>>>

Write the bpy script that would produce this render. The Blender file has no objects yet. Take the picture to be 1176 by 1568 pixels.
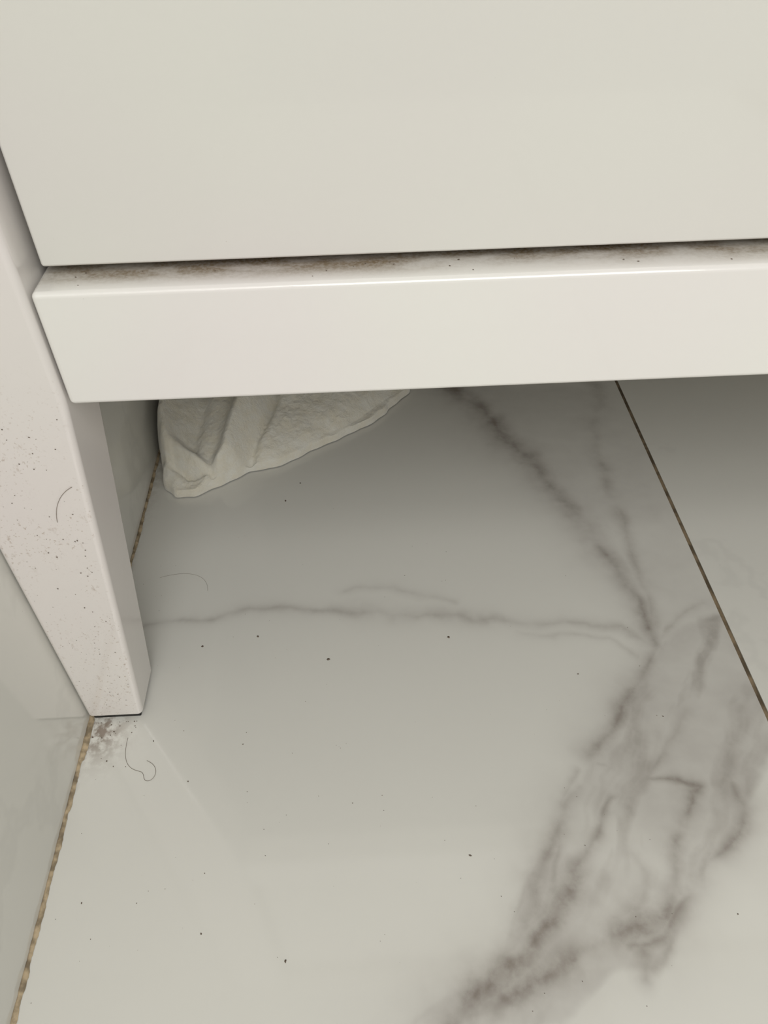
import bpy, bmesh, math, random
import numpy as np
from mathutils import Vector, Matrix
random.seed(4); rng=np.random.default_rng(7)
S=bpy.context.scene
try:
    S.view_settings.view_transform='Standard'
except Exception: pass

# ---------------- camera (metres, camera 0.6 m above the floor) ----------------
f=1178.0
X=Vector((1,-.0447,.0177)); Yv=Vector((-.0426,-.6966,.7161))
X.normalize(); Yv=(Yv-X*Yv.dot(X)).normalized(); Zv=X.cross(Yv)
R=Vector((X.x,Yv.x,Zv.x)); D=Vector((X.y,Yv.y,Zv.y)); F=Vector((X.z,Yv.z,Zv.z))
cd=bpy.data.cameras.new('camera'); cam=bpy.data.objects.new('camera',cd); S.collection.objects.link(cam)
M=Matrix((R,-D,-F)).transposed().to_4x4(); M.translation=(0,0,.6); cam.matrix_world=M
cd.sensor_fit='VERTICAL'; cd.sensor_height=24; cd.lens=24*f/1568; cd.clip_start=.01
S.camera=cam
# survey measurement -> floor-plane metres
def P(px,py,z=0.0):
    d=R*((px-588)/f)+D*((py-784)/f)+F
    t=(z-.6)/d.z
    return (d.x*t,d.y*t)
def PP(l,z=0): return [P(a,b,z) for a,b in l]

# ---------------- helpers ----------------
def mesh_obj(name,verts,faces,mats=(),parent=None,smooth=False):
    me=bpy.data.meshes.new(name); me.from_pydata([tuple(v) for v in verts],[],faces); me.update()
    ob=bpy.data.objects.new(name,me); S.collection.objects.link(ob)
    for m in mats: me.materials.append(m)
    if smooth: me.polygons.foreach_set('use_smooth',[True]*len(me.polygons))
    if parent: ob.parent=parent
    return ob
def bevel(ob,w,seg=4):
    b=ob.modifiers.new('bev','BEVEL'); b.width=w; b.segments=seg; b.limit_method='ANGLE'; b.angle_limit=math.radians(25)
    ob.data.polygons.foreach_set('use_smooth',[True]*len(ob.data.polygons))
    w_=ob.modifiers.new('wn','WEIGHTED_NORMAL'); w_.weight=80
def box(name,x0,x1,y0,y1,z0,z1,mat,parent=None,bw=0,seg=4):
    v=[(x0,y0,z0),(x1,y0,z0),(x1,y1,z0),(x0,y1,z0),(x0,y0,z1),(x1,y0,z1),(x1,y1,z1),(x0,y1,z1)]
    fc=[(0,3,2,1),(4,5,6,7),(0,1,5,4),(1,2,6,5),(2,3,7,6),(3,0,4,7)]
    ob=mesh_obj(name,v,fc,[mat],parent)
    if bw: bevel(ob,bw,seg)
    return ob
def stack(name,secs,mat,parent,bw):
    v=[];fc=[]
    for z,x0,x1,y0,y1 in secs: v+=[(x0,y0,z),(x1,y0,z),(x1,y1,z),(x0,y1,z)]
    for i in range(len(secs)-1):
        a=4*i
        for k in range(4):
            fc.append((a+k,a+(k+1)%4,a+4+(k+1)%4,a+4+k))
    n=4*(len(secs)-1); fc+=[(3,2,1,0),(n,n+1,n+2,n+3)]
    ob=mesh_obj(name,v,fc,[mat],parent); bevel(ob,bw,5); return ob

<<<

## Objective
Go from the first line of the data above to the line containing "def PP(l,z=0): return [P(a,b,z) for a,b in l]" and retype exactly those lines, both included, but none of the pictures.

## Task answer
Write the bpy script that would produce this render. The Blender file has no objects yet. Take the picture to be 1176 by 1568 pixels.
import bpy, bmesh, math, random
import numpy as np
from mathutils import Vector, Matrix
random.seed(4); rng=np.random.default_rng(7)
S=bpy.context.scene
try:
    S.view_settings.view_transform='Standard'
except Exception: pass

# ---------------- camera (metres, camera 0.6 m above the floor) ----------------
f=1178.0
X=Vector((1,-.0447,.0177)); Yv=Vector((-.0426,-.6966,.7161))
X.normalize(); Yv=(Yv-X*Yv.dot(X)).normalized(); Zv=X.cross(Yv)
R=Vector((X.x,Yv.x,Zv.x)); D=Vector((X.y,Yv.y,Zv.y)); F=Vector((X.z,Yv.z,Zv.z))
cd=bpy.data.cameras.new('camera'); cam=bpy.data.objects.new('camera',cd); S.collection.objects.link(cam)
M=Matrix((R,-D,-F)).transposed().to_4x4(); M.translation=(0,0,.6); cam.matrix_world=M
cd.sensor_fit='VERTICAL'; cd.sensor_height=24; cd.lens=24*f/1568; cd.clip_start=.01
S.camera=cam
# survey measurement -> floor-plane metres
def P(px,py,z=0.0):
    d=R*((px-588)/f)+D*((py-784)/f)+F
    t=(z-.6)/d.z
    return (d.x*t,d.y*t)
def PP(l,z=0): return [P(a,b,z) for a,b in l]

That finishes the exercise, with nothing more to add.